8. The ratio behind these decisions is that when one of the owners of a common wall opens windows in that common wall, he does so in exercise of his rights as a co-owner and, therefore, cannot acquire a right of easement in respect of the windows against the co-owner. A right which cannot be pre-vented from being exercised by physical interference during the period of enjoyment cannot be acquired as an easement. Before time can commence to run under the Easements Act, there must be an invasion of some legal right. Acts which are neither preventable nor actionable cannot be relied upon to found an easement. In the case of a common wall, each co-owner is entitled to a reasonable user of the wall owned in common and so long as each co-owner uses it reasonably without interfering with the enjoyment of that wall by the other co-owner or without doing anything which would weaken, damage, increase or diminish the wall enjoyed in common, he is entitled to do what he likes and the other co-owners will have no cause for complaint unless the acts alleged amount to his ouster or to the destruction of the party wall. The opening of the apertures in the common wall by the plaintiff should, therefore, be treated as incidental to the enjoyment of the common property and it does not amount to trespass upon the right of the other co-owner which would entitle him to prevent such trespass by physical obstruction or by an action in a court of law When there is no scope for such an action, the plaintiff cannot be deemed to have acquired a right of easement by prescription to ancient light and air through those apertures.

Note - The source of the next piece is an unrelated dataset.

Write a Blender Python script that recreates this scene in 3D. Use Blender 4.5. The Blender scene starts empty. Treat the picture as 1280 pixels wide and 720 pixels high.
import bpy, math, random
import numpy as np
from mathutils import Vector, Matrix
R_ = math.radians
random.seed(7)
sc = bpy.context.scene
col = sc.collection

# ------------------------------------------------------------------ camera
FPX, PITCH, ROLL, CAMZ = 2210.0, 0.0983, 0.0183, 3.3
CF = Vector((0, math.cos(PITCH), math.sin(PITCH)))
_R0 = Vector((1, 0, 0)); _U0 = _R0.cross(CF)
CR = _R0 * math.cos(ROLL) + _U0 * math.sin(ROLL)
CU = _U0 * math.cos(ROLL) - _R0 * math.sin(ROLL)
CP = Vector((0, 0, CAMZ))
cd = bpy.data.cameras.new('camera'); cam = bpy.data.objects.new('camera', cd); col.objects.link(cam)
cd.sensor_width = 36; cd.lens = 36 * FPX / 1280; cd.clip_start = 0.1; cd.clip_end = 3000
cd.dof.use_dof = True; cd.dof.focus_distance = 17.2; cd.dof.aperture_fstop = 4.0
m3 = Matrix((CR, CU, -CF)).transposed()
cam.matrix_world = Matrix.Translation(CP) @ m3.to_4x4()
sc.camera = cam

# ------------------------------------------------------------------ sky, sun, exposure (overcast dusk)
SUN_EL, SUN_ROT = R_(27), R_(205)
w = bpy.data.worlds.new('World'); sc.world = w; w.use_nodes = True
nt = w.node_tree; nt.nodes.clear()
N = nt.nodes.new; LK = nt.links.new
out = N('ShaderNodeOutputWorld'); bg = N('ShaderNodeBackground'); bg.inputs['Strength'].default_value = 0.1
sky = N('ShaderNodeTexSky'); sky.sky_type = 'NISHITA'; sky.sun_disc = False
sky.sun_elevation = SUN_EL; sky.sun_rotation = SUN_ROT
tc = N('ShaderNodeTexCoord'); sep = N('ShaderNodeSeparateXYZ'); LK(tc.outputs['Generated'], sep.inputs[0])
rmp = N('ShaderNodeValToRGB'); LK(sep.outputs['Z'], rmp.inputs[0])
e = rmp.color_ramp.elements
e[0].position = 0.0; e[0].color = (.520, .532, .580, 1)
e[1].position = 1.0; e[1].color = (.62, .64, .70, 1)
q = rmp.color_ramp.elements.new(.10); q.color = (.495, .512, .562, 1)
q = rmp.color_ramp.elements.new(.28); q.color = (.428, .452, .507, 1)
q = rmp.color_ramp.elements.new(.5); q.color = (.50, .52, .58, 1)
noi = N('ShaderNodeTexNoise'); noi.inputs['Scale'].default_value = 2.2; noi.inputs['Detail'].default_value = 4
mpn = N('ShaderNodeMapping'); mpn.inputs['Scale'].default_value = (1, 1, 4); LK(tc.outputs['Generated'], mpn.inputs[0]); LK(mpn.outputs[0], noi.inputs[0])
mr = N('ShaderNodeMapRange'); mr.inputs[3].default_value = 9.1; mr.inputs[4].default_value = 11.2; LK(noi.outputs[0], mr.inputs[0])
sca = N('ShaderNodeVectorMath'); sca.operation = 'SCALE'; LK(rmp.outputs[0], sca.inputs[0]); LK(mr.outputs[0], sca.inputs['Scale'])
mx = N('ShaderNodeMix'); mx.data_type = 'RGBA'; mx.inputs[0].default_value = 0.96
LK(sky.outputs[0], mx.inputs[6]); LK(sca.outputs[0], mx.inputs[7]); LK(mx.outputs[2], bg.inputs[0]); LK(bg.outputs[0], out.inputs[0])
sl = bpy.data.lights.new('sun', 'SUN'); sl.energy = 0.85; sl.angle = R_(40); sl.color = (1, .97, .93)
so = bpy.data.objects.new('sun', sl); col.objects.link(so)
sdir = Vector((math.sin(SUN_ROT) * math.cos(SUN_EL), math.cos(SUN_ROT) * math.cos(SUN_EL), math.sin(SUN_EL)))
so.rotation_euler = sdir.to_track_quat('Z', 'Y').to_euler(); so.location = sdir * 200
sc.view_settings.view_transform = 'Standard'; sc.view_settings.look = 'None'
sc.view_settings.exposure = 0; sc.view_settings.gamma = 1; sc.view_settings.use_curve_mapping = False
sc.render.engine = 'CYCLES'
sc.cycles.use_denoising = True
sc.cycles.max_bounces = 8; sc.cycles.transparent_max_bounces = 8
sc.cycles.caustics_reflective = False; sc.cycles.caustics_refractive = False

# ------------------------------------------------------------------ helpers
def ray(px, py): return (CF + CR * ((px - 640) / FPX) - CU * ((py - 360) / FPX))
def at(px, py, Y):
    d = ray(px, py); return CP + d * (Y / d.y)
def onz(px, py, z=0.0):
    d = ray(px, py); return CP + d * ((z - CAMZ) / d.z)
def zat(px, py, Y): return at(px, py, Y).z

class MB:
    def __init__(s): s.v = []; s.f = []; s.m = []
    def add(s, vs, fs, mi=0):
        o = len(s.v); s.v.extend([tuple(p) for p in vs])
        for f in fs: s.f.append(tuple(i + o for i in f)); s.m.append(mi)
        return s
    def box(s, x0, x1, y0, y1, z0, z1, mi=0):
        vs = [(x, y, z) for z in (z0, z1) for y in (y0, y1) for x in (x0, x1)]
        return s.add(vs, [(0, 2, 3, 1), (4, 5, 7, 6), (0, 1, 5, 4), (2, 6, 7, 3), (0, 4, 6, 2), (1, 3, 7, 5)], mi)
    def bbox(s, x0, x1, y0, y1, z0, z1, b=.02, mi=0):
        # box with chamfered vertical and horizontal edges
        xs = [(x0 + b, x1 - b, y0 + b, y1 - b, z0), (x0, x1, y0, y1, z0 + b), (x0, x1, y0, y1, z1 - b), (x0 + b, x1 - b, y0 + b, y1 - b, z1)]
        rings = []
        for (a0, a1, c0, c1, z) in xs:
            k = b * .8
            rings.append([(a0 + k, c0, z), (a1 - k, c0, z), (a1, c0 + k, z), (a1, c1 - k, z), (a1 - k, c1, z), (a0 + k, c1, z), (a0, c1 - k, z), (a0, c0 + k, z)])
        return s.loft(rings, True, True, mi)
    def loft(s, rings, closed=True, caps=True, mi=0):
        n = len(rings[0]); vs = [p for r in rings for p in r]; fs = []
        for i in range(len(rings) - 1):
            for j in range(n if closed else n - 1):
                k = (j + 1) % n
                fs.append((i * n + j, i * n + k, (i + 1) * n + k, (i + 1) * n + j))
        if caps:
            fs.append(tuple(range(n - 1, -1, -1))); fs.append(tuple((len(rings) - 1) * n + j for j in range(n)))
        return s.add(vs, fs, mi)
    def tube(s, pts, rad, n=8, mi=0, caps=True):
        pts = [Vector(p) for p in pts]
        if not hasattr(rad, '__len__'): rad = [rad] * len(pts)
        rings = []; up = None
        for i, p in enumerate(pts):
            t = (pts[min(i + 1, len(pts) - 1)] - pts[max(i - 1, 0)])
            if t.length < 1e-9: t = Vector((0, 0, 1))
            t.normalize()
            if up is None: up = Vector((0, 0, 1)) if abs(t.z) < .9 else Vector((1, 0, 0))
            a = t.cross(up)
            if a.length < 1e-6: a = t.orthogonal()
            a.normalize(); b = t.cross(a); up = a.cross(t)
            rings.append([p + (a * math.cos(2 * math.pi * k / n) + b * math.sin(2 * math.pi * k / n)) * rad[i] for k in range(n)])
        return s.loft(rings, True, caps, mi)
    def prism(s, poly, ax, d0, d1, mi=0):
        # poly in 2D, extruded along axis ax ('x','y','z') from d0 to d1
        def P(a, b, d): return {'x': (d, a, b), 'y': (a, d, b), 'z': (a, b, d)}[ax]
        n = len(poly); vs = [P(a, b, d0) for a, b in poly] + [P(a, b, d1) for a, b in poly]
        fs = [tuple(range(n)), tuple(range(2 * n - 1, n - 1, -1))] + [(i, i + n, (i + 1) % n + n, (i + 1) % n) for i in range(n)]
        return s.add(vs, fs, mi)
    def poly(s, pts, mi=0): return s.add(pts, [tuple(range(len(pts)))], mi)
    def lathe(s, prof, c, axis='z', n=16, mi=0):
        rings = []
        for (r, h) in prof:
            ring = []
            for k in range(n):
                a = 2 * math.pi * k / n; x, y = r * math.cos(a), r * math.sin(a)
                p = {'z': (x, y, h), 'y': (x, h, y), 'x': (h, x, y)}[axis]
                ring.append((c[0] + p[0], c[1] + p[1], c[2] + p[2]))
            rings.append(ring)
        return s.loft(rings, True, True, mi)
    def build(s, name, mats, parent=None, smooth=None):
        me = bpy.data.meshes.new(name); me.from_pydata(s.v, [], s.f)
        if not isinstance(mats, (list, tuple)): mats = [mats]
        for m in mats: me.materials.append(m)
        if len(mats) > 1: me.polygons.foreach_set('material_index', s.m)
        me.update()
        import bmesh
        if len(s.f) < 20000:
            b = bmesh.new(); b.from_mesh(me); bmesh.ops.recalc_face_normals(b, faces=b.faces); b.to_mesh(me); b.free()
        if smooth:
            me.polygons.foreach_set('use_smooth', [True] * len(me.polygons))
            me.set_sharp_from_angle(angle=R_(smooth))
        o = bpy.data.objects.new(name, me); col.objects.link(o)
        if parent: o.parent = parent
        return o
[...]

9. In Nageswara Rao v. Ramachandra Rao, , a Bench of the Andhra High Court has held that the co-owner of a joint wall could not acquire an easement in respect of light and air through the windows in the joint wall whatever may be the period of his enjoyment prior to the date of the suit, as the normal method of enjoyment of joint wall also includes the enjoyment by opening windows or ventilators which could not give rise to any trespass so as to give a cause of action for an obstruction or a suit in a Civil Court to prevent it at the instance of the other owner. I follow this view of the Bench of the Andhra Pradesh High Court. Therefore, the plaintiff is not entitled to claim an easementary right by prescription to ancient light and air through the seven windows in the common wall. Hence the judgments and decrees of the courts below are confirmed and this second appeal is dismissed with costs.